Schools against darkness

Schools against darkness / MARI FOUZ

A teacher called Samuel Paty was beheaded on Friday last week in the French town of Conflans-Sainte-Honorine. Islamist fanaticism has claimed plenty of victims worldwide, including many representatives of the enlightenment in countries where schools have fought islamist terror with exemplary courage. Sadly, Samuel Paty is a symbolic victim, the first teacher in Europe to have been targeted for trying to educate his students. In EMC ( enseignement moral et civique, formerly secular morals), the school subject he taught, Samuel Paty showed his class a caricature of Muhammad with a star drawn on his buttocks. Paty spoke about tolerance and freedom of expression as part of a subject that is a symbol of public education, the great institution of the French state, a subject that has historically aimed to teach the republican values that are supposed to be the mortar, the social glue. To quote Jean Jaurès, schools are tasked with “creating republicans [in the sense of educating them]” and today Paty’s dead body tells of an extremely profound crisis that affects not only France but many other European countries and the US, a crisis that has to do with hatred, polarisation, identity, social frustration and the capillarity of networks. In other words, it affects us, too.


On 21 October a local teacher who was passionate about geography, history and books received a state funeral at the Sorbonne in a moving event for those who are still willing to put up a fight against obscurantism and religious fanaticism, for those of us who still believe that a school is a temple that opens one’s eyes to knowledge and a civilised notion of community. One of Paty’s colleagues read an excerpt of a historic letter written to teachers by Jean Jaurès, where he entrusted them with the civic muscle of French society: “You have been entrusted with the intellect and soul of our children (…) They will become citizens and must know what constitutes a free democracy, what rights their classmates have, what duties are imposed by the sovereignty of the nation”. At the Sorbonne ceremony, standing before the casket, a young student solemnly read a paragraph from the letter penned by Albert Camus in 1957 to Monsieur Germain, his teacher when he was a schoolboy back in Algiers, telling him that he had thought of him when he was awarded the Nobel prize: “Without the affectionate hand that you kindly stretched out to the poor boy that I was, without your teachings and your example, none of this would have come to me”. And he added that: “Your efforts, your work and the generous heart you put into it live forever in this young schoolboy who, despite his age, has never ceased to be your grateful pupil”.

Schools are at odds with darkness, religious dogma and intransigent politicians. They are a space for knowledge where you learn to live with difference, the antithesis of the intellectual submission required by a fanatical interpretation.

The problem is far-reaching and perhaps not too far.
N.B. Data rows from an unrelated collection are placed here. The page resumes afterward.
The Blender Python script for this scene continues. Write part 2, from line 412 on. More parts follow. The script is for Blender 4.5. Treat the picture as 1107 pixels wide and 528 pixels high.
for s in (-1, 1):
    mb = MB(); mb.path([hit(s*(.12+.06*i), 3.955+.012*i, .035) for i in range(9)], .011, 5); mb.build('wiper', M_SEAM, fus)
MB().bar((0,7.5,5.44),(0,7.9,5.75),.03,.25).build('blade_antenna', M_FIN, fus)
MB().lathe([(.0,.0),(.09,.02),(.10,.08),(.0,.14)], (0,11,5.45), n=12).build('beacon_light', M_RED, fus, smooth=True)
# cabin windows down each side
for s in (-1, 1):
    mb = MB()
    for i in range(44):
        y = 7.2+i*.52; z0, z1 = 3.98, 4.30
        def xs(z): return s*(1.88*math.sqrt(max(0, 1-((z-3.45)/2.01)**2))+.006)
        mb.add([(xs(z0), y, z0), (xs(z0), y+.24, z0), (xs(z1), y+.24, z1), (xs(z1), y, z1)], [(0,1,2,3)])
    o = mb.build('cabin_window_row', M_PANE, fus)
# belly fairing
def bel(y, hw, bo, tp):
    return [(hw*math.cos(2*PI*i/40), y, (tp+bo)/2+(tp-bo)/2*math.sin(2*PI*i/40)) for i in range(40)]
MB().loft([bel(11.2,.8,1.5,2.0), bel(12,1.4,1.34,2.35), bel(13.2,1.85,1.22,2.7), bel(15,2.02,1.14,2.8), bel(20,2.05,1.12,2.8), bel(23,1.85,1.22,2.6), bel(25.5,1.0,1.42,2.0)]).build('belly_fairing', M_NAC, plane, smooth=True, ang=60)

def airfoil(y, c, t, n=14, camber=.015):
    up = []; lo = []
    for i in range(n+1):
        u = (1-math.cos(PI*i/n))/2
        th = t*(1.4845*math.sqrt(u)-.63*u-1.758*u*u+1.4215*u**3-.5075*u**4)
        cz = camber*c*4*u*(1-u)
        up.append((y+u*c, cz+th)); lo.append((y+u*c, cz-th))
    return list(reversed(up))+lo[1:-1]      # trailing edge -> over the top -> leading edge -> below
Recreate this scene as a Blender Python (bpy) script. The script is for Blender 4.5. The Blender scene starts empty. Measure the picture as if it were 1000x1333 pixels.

Not long ago, the ISIS French language bulletin, Dar al-Islam, ran a story about the inception of the republican school system as part of a Judeo-Masonic conspiracy, and for many years now France has recorded incidents and many instances of small back steps and self-censorship. There are cases like Mila’s, a sixteen-year-old girl who received death threats after insulting Islam on social media. In France most Muslims aged 25 or younger foreground Islam over the Republic. Pointing this out is neither islamophobic nor incompatible with denouncing social and economic discrimination, which is also a fact.


The debate in France is becoming more profound every day. On 18 October a Seine-Saint-Denis teacher wrote on Mediapart’s website that explaining Madame Bovary in class had become a problem. Flaubert, a problem! The teacher wrote that some students feel uncomfortable and “girls make the book’s most vehement of opponents”, calling Emma “an infidel”, meaning “impure”.

Furthermore, the bridges that unite secular democrats are wobbling. Education Minister Jean-Michel Blanquer has called out the left’s islamist sympathies in universities. It is a sort of “intellectual complicity between terrorism and the university left”, to quote a conservative student union. On 9 December the French cabinet will put forward a “bill against separatism”, which will make it a criminal offence to “post someone’s personal details online when their life might be in danger”. This is in response to the video that circulated showing the father of a 13 year old pupil in Paty’s class blaming his son’s teacher for showing the caricatures of Muhammad, which Paty’s killer got hold of via the mosque’s Facebook account. On social media the murderer, Abdouallakh Abouyezidovitch Anzorov, tried three times to find the home address of the people he accused of insulting Islam and Muslims. Today the mosque is run by Salafists, even though it was born as an effort by the Pantin Muslim federation to bring together a range of views, including those held by communities originally from Mali, Algeria, Senegal and Bangladesh. This is yet another attack on France’s republican values, which are our own, and our neighbours north of the border often show us what is coming down our way. Are we sufficiently aware of that?